If you were going to create a piece of art to represent God, how would you make it? Would you use humble materials like mud and berries on a piece of scrap plywood? Would you incorporate the finest resources like gold and platinum and diamonds? Would your art be a painting? A sculpture? Something entirely different? For millennia, human beings have felt the urge to express their understanding of the divine through different media. Art, song, drama, literature, and architecture are all ways that people have attempted to encapsulate God. Some of these succeed in disclosing an aspect of God's transcendence and become well-known representations. Others don't work so well and disappear from memory.

There is a twofold problem with creating any representation of God: 1) it can never do God justice, and 2) we always forget that.

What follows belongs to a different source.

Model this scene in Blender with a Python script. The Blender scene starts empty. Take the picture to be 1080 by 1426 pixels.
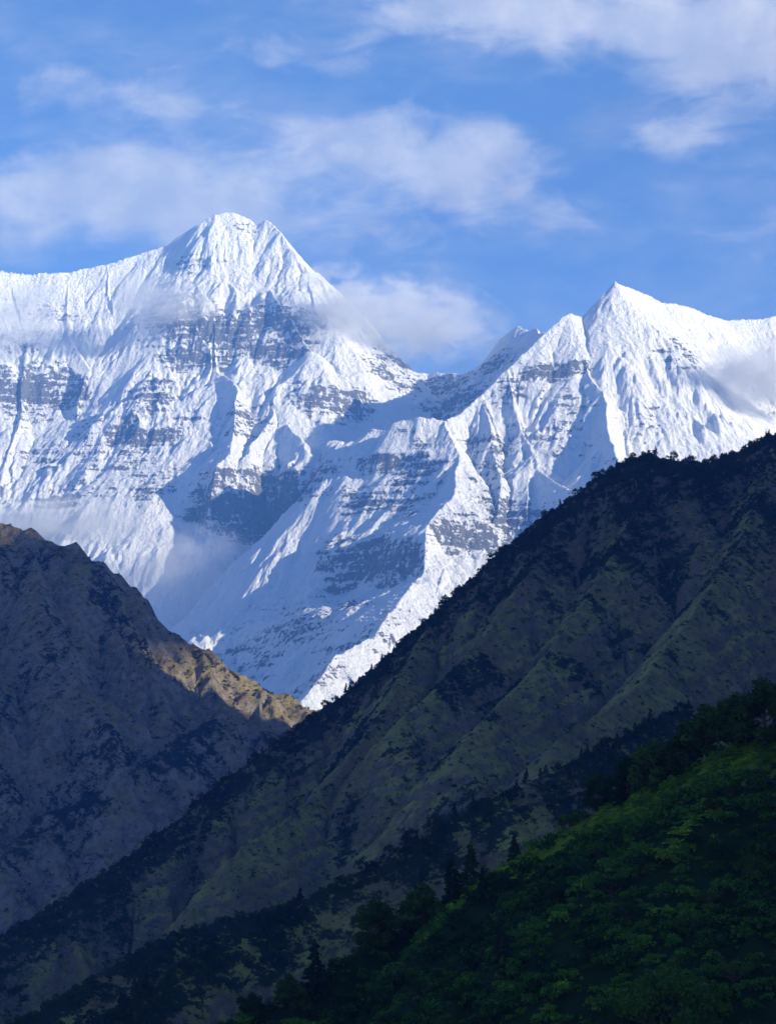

God is always more beautiful, always more grand, always more powerful, always more other than anything we can create. That shouldn't surprise us, of course, not only because we are not God but, more importantly, because God is not created. God is the Uncreated One, the source of all being. With the surreal exception of M. C. Escher's "Drawing Hands," the creation cannot create the creator. God cannot be comprehended much less encapsulated in a work of human hands. Any attempt to represent the Creator is doomed to fail. But that's only half of the problem.

The other half is that human beings so quickly become enamored with something they can see that they forget that it isn't actually the thing that they can't see. The Israelites have known for thousands of years that, as soon as someone creates any sort of image, statue, or other physical representation of anything human beings are doomed to worship it—to ascribe to the image properties of the transcendent. This is the golden calf in the wilderness. This is the idol worship that the prophets condemned. This is the abomination that the pagan rulers set up in the Jerusalem temple.